Stored entries:
┌────────

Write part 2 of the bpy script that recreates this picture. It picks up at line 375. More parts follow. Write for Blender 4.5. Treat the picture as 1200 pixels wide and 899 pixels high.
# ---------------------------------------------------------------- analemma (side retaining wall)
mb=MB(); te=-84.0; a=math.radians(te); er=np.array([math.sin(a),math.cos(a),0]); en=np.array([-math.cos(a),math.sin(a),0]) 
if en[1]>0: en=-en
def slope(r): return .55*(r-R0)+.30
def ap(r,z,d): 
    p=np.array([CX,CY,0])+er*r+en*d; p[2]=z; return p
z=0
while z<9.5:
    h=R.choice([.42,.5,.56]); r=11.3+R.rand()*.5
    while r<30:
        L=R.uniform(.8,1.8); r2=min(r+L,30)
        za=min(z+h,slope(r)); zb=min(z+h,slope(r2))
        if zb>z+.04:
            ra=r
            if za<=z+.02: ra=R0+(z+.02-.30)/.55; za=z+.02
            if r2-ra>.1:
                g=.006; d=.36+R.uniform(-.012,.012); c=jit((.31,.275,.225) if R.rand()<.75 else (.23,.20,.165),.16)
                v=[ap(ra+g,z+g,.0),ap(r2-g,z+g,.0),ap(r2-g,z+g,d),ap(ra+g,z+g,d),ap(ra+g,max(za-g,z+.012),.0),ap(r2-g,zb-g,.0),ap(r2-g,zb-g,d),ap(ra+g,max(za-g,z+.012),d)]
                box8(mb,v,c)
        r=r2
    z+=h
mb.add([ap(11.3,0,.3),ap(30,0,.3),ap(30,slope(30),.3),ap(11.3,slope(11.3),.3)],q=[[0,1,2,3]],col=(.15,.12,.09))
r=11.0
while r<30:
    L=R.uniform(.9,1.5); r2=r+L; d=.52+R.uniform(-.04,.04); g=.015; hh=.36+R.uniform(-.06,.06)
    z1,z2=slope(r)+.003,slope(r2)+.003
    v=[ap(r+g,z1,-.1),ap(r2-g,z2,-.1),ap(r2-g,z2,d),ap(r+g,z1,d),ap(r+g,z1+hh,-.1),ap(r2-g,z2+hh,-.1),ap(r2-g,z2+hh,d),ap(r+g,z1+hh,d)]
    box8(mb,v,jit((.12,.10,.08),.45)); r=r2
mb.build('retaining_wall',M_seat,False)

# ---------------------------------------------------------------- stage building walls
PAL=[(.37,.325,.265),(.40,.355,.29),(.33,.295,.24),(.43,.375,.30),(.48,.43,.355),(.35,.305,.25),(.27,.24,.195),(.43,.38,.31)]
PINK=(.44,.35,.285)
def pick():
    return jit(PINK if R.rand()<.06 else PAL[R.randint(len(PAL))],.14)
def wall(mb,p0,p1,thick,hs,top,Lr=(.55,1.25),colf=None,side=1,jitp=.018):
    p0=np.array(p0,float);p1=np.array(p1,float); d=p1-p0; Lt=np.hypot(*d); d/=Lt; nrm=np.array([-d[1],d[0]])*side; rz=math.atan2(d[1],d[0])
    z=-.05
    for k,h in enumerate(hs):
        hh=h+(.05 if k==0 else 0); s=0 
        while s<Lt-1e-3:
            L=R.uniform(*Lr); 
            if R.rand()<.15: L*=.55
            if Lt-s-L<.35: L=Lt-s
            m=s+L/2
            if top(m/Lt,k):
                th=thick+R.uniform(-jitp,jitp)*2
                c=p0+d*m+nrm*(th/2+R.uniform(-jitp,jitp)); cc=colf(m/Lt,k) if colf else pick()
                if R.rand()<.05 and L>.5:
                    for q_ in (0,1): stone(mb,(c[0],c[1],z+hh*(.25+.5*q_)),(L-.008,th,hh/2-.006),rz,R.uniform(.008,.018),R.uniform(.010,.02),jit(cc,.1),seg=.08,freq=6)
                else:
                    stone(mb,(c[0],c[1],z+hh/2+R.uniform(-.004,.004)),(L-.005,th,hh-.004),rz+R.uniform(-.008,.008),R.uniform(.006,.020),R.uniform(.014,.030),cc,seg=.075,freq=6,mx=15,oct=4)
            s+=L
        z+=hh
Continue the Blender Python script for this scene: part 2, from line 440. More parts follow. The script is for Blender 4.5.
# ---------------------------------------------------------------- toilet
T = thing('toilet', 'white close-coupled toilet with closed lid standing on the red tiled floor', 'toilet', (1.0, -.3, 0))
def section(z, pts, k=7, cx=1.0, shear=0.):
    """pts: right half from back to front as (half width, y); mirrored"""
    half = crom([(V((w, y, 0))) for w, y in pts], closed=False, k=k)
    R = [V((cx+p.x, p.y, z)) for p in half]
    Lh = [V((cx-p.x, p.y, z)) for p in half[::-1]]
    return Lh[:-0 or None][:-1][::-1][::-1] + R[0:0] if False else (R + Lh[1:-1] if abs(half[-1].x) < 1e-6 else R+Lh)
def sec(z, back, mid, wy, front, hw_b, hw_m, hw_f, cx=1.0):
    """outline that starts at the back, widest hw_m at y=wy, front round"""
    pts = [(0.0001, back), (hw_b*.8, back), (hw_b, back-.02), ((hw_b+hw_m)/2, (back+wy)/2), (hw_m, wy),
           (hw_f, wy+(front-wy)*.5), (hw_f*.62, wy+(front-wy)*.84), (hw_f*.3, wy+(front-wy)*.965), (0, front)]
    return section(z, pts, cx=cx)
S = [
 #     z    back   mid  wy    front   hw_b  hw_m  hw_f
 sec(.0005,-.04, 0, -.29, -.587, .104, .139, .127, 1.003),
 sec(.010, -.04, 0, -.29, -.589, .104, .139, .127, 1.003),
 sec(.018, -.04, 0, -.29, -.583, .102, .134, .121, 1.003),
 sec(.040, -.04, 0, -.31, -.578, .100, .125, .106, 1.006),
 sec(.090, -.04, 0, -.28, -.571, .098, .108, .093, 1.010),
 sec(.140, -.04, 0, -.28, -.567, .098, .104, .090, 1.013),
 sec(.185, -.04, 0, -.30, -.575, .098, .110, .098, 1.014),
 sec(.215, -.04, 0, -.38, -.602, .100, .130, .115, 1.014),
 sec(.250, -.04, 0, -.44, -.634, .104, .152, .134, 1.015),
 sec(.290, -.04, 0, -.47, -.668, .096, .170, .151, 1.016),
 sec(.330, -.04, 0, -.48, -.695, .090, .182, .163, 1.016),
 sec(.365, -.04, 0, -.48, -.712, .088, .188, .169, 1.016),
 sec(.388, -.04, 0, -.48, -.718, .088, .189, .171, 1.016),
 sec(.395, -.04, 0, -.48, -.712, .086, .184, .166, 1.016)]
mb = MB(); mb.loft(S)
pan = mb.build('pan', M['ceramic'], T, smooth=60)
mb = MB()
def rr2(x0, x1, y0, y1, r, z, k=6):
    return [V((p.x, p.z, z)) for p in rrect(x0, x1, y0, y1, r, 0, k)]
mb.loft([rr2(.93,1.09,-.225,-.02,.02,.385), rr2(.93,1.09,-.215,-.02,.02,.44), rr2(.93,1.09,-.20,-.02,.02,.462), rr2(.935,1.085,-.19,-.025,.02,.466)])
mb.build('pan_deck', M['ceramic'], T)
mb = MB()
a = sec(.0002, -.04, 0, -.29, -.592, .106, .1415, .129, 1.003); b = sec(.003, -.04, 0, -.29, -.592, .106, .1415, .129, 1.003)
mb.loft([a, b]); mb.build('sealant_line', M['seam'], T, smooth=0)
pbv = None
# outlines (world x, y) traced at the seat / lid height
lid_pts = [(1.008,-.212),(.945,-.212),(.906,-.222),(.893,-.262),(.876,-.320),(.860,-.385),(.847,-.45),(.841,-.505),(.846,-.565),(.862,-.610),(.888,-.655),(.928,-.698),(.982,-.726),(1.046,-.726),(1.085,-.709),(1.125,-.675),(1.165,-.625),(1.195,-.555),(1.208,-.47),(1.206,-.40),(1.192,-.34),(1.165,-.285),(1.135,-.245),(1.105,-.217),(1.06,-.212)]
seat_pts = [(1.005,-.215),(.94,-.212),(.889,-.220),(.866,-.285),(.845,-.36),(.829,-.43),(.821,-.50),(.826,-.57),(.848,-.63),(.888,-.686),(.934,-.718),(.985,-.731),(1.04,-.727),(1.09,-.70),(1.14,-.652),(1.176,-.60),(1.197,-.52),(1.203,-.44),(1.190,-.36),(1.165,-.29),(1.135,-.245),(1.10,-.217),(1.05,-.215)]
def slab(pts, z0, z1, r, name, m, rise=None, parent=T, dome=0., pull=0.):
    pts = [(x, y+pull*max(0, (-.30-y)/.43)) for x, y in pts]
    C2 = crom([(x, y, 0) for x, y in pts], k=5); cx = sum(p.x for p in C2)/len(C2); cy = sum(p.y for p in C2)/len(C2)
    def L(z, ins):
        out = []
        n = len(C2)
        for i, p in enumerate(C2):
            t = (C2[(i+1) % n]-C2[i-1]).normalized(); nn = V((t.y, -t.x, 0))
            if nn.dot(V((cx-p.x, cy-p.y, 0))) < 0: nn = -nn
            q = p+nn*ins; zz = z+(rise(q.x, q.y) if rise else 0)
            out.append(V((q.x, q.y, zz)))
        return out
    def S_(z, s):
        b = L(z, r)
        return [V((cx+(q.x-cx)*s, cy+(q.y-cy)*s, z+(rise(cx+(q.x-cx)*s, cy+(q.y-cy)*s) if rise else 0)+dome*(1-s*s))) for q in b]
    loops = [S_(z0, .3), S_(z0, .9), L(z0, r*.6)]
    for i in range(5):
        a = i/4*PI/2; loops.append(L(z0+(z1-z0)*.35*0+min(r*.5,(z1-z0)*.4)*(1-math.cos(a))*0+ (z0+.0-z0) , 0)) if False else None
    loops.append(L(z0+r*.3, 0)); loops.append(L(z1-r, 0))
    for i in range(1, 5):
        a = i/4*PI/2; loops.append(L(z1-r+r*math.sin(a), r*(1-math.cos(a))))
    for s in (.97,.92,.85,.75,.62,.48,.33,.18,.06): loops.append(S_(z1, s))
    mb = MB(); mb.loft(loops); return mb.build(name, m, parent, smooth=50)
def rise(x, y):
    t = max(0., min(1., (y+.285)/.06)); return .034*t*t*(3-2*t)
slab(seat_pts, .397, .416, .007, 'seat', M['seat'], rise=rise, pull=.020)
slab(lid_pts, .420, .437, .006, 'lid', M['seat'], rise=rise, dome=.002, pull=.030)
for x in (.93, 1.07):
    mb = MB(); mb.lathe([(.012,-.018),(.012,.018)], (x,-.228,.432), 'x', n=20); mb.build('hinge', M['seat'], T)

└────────

Work to do: Only lines with the string "from" belong in your answer; copy each one.

Solution for this task:
Continue the Blender Python script for this scene: part 2, from line 440. More parts follow. The script is for Blender 4.5.
    """pts: right half from back to front as (half width, y); mirrored"""